**Job:**
Please write out the material below exactly as given.

**Material:**
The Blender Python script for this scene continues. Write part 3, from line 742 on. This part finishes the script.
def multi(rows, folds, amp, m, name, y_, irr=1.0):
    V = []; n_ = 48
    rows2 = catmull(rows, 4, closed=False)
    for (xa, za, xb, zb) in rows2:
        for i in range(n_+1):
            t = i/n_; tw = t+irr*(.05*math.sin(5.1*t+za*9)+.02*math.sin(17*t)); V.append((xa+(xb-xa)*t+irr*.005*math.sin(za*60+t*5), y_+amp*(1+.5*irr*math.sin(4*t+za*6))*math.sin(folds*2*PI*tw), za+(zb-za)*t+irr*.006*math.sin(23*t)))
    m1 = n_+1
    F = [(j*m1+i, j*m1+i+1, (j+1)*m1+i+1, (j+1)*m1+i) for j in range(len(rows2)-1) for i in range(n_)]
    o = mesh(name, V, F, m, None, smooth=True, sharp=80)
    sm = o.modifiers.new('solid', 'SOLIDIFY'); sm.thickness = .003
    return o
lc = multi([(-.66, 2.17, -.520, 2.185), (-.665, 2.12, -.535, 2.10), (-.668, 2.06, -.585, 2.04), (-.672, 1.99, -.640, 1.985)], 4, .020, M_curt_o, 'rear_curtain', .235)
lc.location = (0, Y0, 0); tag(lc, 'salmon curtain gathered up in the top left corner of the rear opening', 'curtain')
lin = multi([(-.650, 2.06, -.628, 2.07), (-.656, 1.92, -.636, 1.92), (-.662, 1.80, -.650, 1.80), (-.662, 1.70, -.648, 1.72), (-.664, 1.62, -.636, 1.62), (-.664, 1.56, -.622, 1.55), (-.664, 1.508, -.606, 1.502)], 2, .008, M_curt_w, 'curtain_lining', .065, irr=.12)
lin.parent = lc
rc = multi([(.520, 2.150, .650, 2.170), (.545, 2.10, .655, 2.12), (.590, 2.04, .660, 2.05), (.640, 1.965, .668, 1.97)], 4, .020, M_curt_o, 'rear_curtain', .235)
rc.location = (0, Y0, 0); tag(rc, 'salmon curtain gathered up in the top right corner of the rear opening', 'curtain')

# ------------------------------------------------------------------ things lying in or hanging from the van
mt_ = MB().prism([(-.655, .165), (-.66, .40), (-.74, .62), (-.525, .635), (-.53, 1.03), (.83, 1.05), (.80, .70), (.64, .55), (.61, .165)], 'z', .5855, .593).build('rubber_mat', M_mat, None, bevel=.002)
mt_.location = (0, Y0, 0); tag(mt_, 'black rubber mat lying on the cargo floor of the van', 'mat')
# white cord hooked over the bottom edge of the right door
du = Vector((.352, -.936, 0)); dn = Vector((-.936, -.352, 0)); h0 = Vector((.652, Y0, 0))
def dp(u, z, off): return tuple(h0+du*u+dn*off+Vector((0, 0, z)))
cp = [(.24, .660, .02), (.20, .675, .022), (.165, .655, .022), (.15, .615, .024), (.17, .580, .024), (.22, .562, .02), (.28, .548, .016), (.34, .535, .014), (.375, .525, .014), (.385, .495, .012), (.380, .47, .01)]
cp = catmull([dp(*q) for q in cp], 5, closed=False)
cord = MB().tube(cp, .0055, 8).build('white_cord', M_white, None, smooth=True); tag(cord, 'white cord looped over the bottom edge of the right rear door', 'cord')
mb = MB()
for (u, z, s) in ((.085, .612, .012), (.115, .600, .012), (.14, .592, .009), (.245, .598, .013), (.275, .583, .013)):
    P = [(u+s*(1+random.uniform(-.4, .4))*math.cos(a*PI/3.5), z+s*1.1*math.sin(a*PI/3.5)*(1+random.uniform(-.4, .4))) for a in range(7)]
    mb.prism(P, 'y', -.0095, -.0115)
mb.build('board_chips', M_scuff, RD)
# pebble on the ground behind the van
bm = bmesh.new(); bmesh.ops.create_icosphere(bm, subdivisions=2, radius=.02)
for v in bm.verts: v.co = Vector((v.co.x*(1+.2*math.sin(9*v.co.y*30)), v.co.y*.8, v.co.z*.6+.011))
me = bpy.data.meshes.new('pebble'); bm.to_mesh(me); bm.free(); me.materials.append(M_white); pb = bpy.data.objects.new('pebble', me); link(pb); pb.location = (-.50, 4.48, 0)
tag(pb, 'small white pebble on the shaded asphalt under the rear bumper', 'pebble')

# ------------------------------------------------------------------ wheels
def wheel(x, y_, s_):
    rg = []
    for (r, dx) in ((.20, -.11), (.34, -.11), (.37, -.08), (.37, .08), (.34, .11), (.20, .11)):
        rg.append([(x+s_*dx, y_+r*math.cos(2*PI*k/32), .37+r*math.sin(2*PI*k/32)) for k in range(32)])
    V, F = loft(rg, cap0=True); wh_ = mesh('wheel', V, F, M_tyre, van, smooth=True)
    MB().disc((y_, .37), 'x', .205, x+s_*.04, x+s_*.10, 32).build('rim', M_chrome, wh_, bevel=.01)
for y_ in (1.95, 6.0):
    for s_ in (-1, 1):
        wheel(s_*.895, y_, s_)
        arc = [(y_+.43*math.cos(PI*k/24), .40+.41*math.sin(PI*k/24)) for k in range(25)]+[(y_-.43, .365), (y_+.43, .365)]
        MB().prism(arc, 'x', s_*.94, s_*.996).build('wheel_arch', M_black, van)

**In response:**
The Blender Python script for this scene continues. Write part 3, from line 742 on. This part finishes the script.
def multi(rows, folds, amp, m, name, y_, irr=1.0):
    V = []; n_ = 48
    rows2 = catmull(rows, 4, closed=False)
    for (xa, za, xb, zb) in rows2:
        for i in range(n_+1):
            t = i/n_; tw = t+irr*(.05*math.sin(5.1*t+za*9)+.02*math.sin(17*t)); V.append((xa+(xb-xa)*t+irr*.005*math.sin(za*60+t*5), y_+amp*(1+.5*irr*math.sin(4*t+za*6))*math.sin(folds*2*PI*tw), za+(zb-za)*t+irr*.006*math.sin(23*t)))
    m1 = n_+1
    F = [(j*m1+i, j*m1+i+1, (j+1)*m1+i+1, (j+1)*m1+i) for j in range(len(rows2)-1) for i in range(n_)]
    o = mesh(name, V, F, m, None, smooth=True, sharp=80)
    sm = o.modifiers.new('solid', 'SOLIDIFY'); sm.thickness = .003
    return o
lc = multi([(-.66, 2.17, -.520, 2.185), (-.665, 2.12, -.535, 2.10), (-.668, 2.06, -.585, 2.04), (-.672, 1.99, -.640, 1.985)], 4, .020, M_curt_o, 'rear_curtain', .235)
lc.location = (0, Y0, 0); tag(lc, 'salmon curtain gathered up in the top left corner of the rear opening', 'curtain')
lin = multi([(-.650, 2.06, -.628, 2.07), (-.656, 1.92, -.636, 1.92), (-.662, 1.80, -.650, 1.80), (-.662, 1.70, -.648, 1.72), (-.664, 1.62, -.636, 1.62), (-.664, 1.56, -.622, 1.55), (-.664, 1.508, -.606, 1.502)], 2, .008, M_curt_w, 'curtain_lining', .065, irr=.12)
lin.parent = lc
rc = multi([(.520, 2.150, .650, 2.170), (.545, 2.10, .655, 2.12), (.590, 2.04, .660, 2.05), (.640, 1.965, .668, 1.97)], 4, .020, M_curt_o, 'rear_curtain', .235)
rc.location = (0, Y0, 0); tag(rc, 'salmon curtain gathered up in the top right corner of the rear opening', 'curtain')

# ------------------------------------------------------------------ things lying in or hanging from the van
mt_ = MB().prism([(-.655, .165), (-.66, .40), (-.74, .62), (-.525, .635), (-.53, 1.03), (.83, 1.05), (.80, .70), (.64, .55), (.61, .165)], 'z', .5855, .593).build('rubber_mat', M_mat, None, bevel=.002)
mt_.location = (0, Y0, 0); tag(mt_, 'black rubber mat lying on the cargo floor of the van', 'mat')
# white cord hooked over the bottom edge of the right door
du = Vector((.352, -.936, 0)); dn = Vector((-.936, -.352, 0)); h0 = Vector((.652, Y0, 0))
def dp(u, z, off): return tuple(h0+du*u+dn*off+Vector((0, 0, z)))
cp = [(.24, .660, .02), (.20, .675, .022), (.165, .655, .022), (.15, .615, .024), (.17, .580, .024), (.22, .562, .02), (.28, .548, .016), (.34, .535, .014), (.375, .525, .014), (.385, .495, .012), (.380, .47, .01)]
cp = catmull([dp(*q) for q in cp], 5, closed=False)
cord = MB().tube(cp, .0055, 8).build('white_cord', M_white, None, smooth=True); tag(cord, 'white cord looped over the bottom edge of the right rear door', 'cord')
mb = MB()
for (u, z, s) in ((.085, .612, .012), (.115, .600, .012), (.14, .592, .009), (.245, .598, .013), (.275, .583, .013)):
    P = [(u+s*(1+random.uniform(-.4, .4))*math.cos(a*PI/3.5), z+s*1.1*math.sin(a*PI/3.5)*(1+random.uniform(-.4, .4))) for a in range(7)]
    mb.prism(P, 'y', -.0095, -.0115)
mb.build('board_chips', M_scuff, RD)
# pebble on the ground behind the van
bm = bmesh.new(); bmesh.ops.create_icosphere(bm, subdivisions=2, radius=.02)
for v in bm.verts: v.co = Vector((v.co.x*(1+.2*math.sin(9*v.co.y*30)), v.co.y*.8, v.co.z*.6+.011))
me = bpy.data.meshes.new('pebble'); bm.to_mesh(me); bm.free(); me.materials.append(M_white); pb = bpy.data.objects.new('pebble', me); link(pb); pb.location = (-.50, 4.48, 0)
tag(pb, 'small white pebble on the shaded asphalt under the rear bumper', 'pebble')

# ------------------------------------------------------------------ wheels
def wheel(x, y_, s_):
    rg = []
    for (r, dx) in ((.20, -.11), (.34, -.11), (.37, -.08), (.37, .08), (.34, .11), (.20, .11)):
        rg.append([(x+s_*dx, y_+r*math.cos(2*PI*k/32), .37+r*math.sin(2*PI*k/32)) for k in range(32)])
    V, F = loft(rg, cap0=True); wh_ = mesh('wheel', V, F, M_tyre, van, smooth=True)
    MB().disc((y_, .37), 'x', .205, x+s_*.04, x+s_*.10, 32).build('rim', M_chrome, wh_, bevel=.01)
for y_ in (1.95, 6.0):
    for s_ in (-1, 1):
        wheel(s_*.895, y_, s_)
        arc = [(y_+.43*math.cos(PI*k/24), .40+.41*math.sin(PI*k/24)) for k in range(25)]+[(y_-.43, .365), (y_+.43, .365)]
        MB().prism(arc, 'x', s_*.94, s_*.996).build('wheel_arch', M_black, van)